In the first reading from Sunday’s Mass from the Book of Numbers, we read: “With their patience worn out by the journey, the people complained against God and Moses…”  Complaining is almost a reflexive response to anything that troubles us. We complain about the weather – it’s too humid, too windy, too many cloudy days. We complain about the price of gas, the price of eggs, and the price of everything going up. We complain about not sleeping well, about being too busy, about the slowness of mail delivery.
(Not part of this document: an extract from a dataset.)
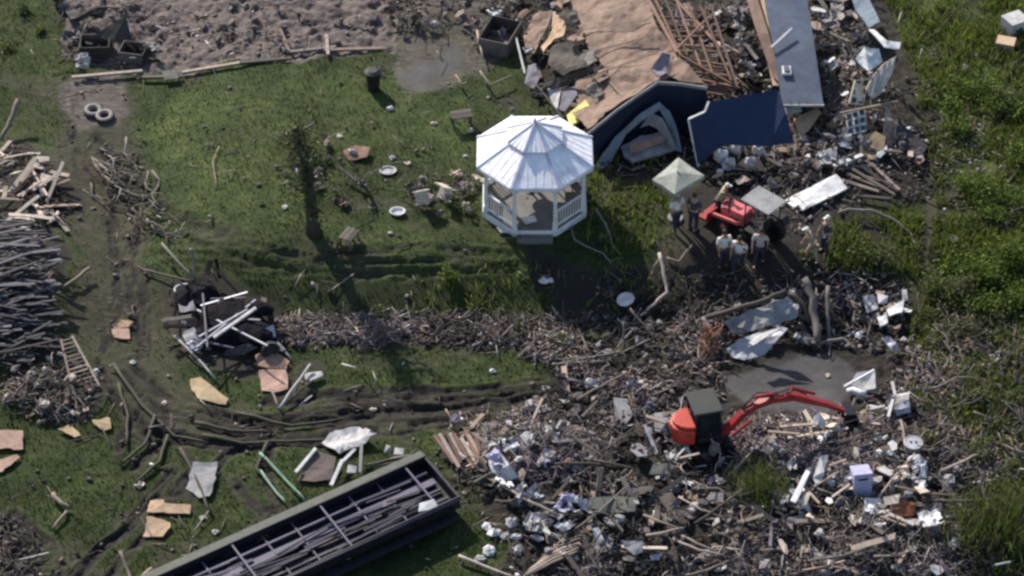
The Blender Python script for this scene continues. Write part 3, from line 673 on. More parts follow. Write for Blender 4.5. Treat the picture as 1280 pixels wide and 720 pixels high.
# ================================================================== CANOPY
def canopy():
    c = P(849, 276); t = thing('patio_umbrella', c, 'square pale green patio umbrella standing below the pale blue siding', 'umbrella')
    Z = 2.1; co = [P(815, 225, 2.0), P(843, 243, 2.0), P(881, 220, 2.0), P(848, 197, 2.0)]; ctr = sum(co, Vector()) / 4; ap = ctr + Vector((0, 0, .22))
    for i in range(4):
        a, b = co[i], co[(i + 1) % 4]; m_ = (a + b) / 2 + (ctr - (a + b) / 2) * .05; mb = MB(); mb.prism([a, m_, ap], (0, 0, .015)); mb.prism([m_, b, ap], (0, 0, .015)); mb.build('canopy_panel', 'greencloth', t)
        MB().bar(a - Vector((0, 0, .02)), ap - Vector((0, 0, .02)), .03, .03).build('rib', 'black', t)
        v = MB(); v.prism([a, b, b - Vector((0, 0, .14)), a - Vector((0, 0, .14))], (0, .01, 0)); v.build('valance', 'greencloth', t)
    MB().tube([Vector((ctr.x, ctr.y, hg(ctr.x, ctr.y))), ap + Vector((0, 0, .1))], .025, 8).build('pole', 'grey', t)
    MB().tube([Vector((ctr.x, ctr.y, hg(ctr.x, ctr.y))), Vector((ctr.x, ctr.y, hg(ctr.x, ctr.y) + .1))], .28, 12).build('base', 'grey', t)
canopy()

# ================================================================== TRACTOR
def wheel(c, r, wd, ax, parent, rim='pinkred'):
    c = Vector(c); ax = Vector(ax).normalized(); mb = MB(); mb.torus(c, r - wd * .42, wd * .5, ax, 22, 8)
    u = ax.cross(Vector((0, 0, 1))).normalized(); w_ = Vector((0, 0, 1))
    for k in range(18):
        a = 2 * math.pi * k / 18; d = u * math.cos(a) + w_ * math.sin(a)
        mb.bar(c + d * (r - .01) - ax * wd * .42 , c + (u * math.cos(a + .12) + w_ * math.sin(a + .12)) * (r - .01) + ax * wd * .42, .05, .05)
    ty = mb.build('wheel', 'black', parent, smooth=False)
    MB().tube([c - ax * wd * .25, c + ax * wd * .25], r * .55, 14).build('rim', rim, ty)
def tractor():
    c = P(940, 298); ang = math.atan2(-.68, .73); t = thing('compact_tractor', c, 'small red tractor with grey square canopy among the people', 'tractor')
    rx = Matrix.Rotation(ang + math.pi, 3, 'Z')       # local +x = front (towards the upper left)
    L = lambda x, y, z: c + rx @ Vector((x, y, z)); ax = rx @ Vector((0, 1, 0))
    def bx(x, y, z, a, b, h): return MB().box(L(x, y, z), a, b, h, rx)
    hd = MB(); hd.prism([L(.25, -.3, .55), L(1.25, -.26, .55), L(1.3, -.24, .95), L(1.1, -.24, 1.08), L(.25, -.28, 1.12)], rx @ Vector((0, .56, 0)))
    h = hd.build('hood', 'pinkred', t, bevel=.04)
    bx(1.3, 0, .75, .03, .42, .36).build('grille', 'black', h)
    for s in (-1, 1): bx(1.31, s * .17, .92, .04, .1, .08).build('headlight', 'white', h)
    bx(.4, 0, .45, 1.7, .3, .28).build('chassis', 'black', t)
    for s in (-1, 1):
        wheel(L(-.55, s * .52, .5), .5, .28, ax, t, 'trailer'); wheel(L(.98, s * .45, .3), .3, .2, ax, t)
        f = MB(); f.prism([L(-1.05, s * .52, .85), L(-.85, s * .52, 1.08), L(-.2, s * .52, 1.08), L(-.02, s * .52, .75), L(-.12, s * .52, .72), L(-.25, s * .52, 1.0), L(-.82, s * .52, 1.0), L(-.98, s * .52, .82)], rx @ Vector((0, .3 * s, 0))); f.build('fender', 'black', t)
        MB().bar(L(.3, s * .45, .8), L(1.65, s * .45, .55), .09, .12).build('loader_arm', 'pinkred', t)
        for xx in (-.85, .1): MB().bar(L(xx, s * .4, .8), L(xx, s * .4, 1.98), .05, .05).build('canopy_post', 'black', t)
    bk = MB(); bk.prism([L(1.6, -.62, .2), L(2.0, -.62, .2), L(2.08, -.62, .28), L(1.7, -.62, .3), L(1.62, -.62, .68), L(1.55, -.62, .68)], rx @ Vector((0, 1.24, 0))); bk.build('loader_bucket', 'red', t)
    bx(-.4, 0, .82, .42, .42, .1).build('seat', 'black', t, bevel=.03); bx(-.62, 0, 1.08, .08, .42, .45).build('backrest', 'black', t, bevel=.03)
    sw = MB(); sw.torus(L(.08, 0, 1.15), .17, .018, rx @ Vector((-.5, 0, 1))); s_ = sw.build('steering_wheel', 'black', t); MB().bar(L(.2, 0, .95), L(.09, 0, 1.15), .03, .03).build('steering_column', 'black', s_)
    bx(-.38, 0, 2.02, 1.3, 1.05, .06).build('canopy', 'grey', t, bevel=.02)
    MB().tube([L(.9, .3, .9), L(.9, .3, 1.6)], .035, 8).build('exhaust', 'black', t)
tractor()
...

As a spiritual exercise, pay close attention to what you complain about, and how frequently that happens.

 

Consider this: Is the following statement a complaint or statement of fact? “Every traffic light on the way to work this morning was red.” While it might be a fact, if spoken, it is probably also a complaint. Frequently our conversation with others includes our voicing some complaint, some disappointment, some frustration about one thing or another. Imagine, then, if we were to skip the comment and “offer up” whatever annoys or disappoints us. More than teaching me to stop complaining about everything, I think my mom knew that to “offer it up” would draw me closer to our Lord just as his sufferings united him more to his Heavenly Father.

 

To this day, I often catch myself complaining first before I remember to offer up for some intention the trouble, pain, inconvenience or hurt feelings as they are taking place. But when I stop and analyze why I was complaining, it is usually for selfish purposes. Oddly enough, we take a strange pleasure in complaining. We justify the habit of complaining or griping about something by calling it “venting.” Yet, imagine what spiritual benefits we might receive if we were to “offer up” that about which we were “venting,” what grace we might receive.

 

To offer something up is not simply to endure the trouble, pain, disappointment, injustice, injury or distress, but to “enter into it” with purpose – so as not to “waste it.” Offering something up is an intentional act of cross-bearing. It is the purposeful decision to “give it to Jesus” so that for us his yoke becomes easy and his burden light. On the other hand, complaining is a kind of rejection of the cross, an unwillingness to draw near to the Lord through suffering. Offering up what troubles us allows the Lord to draw us into deeper intimacy with His Most Sacred Heart, if only we might be willing to seek the unfathomable riches of divine intimacy.

 

Our modern culture would have us believe that there is no good to be found in suffering. Yet it was the Lord’s great suffering that redeemed us. What a sublime gift that the world does not understand. Thus, when we resolve to suffer all things for the love of God, there is a redemptive quality to the experience. Uniting our inconveniences, disappointments, frustrations, burdens and sorrows to the cross of Jesus allows us to experience his abiding love, which transforms hurts and disappointments into loving intimacy.

 

For many years I have offered to God the prayer known as “The Morning Offering.”  It begins with these words, “O Lord, I offer you this day all my prayers, works, joys, sorrows and sufferings, in union with the Most Sacred Heart of Jesus through the Immaculate heart of Mary….” This time-honored prayer of the Church teaches us to begin our day with the specific intention of offering to God all that is about to take place today. This prayer is a daily reset of our attitude – to undergo all that is about to take place for a specific intention – to bring honor and praise to God. With this prayer, our day has a purpose and a mission. The “Morning Offering” helps us curb our complaining.

 

Our mothers probably handed on the advice their mothers once gave them – to offer our disappointments, hurts, sorrows, sufferings and discouragements, that we might check our attitudes about life and our unspoken expectations, especially as they are revealed in the patterns of our complaining. Let us place all that we suffer, however profound or trivial, at the foot of the cross, so that yoked with Jesus we might endure all things for love of Him.

 

Let me leave you with this...

 

We adore you, O Christ, and we praise you;

because by your Holy Cross you have redeemed the world.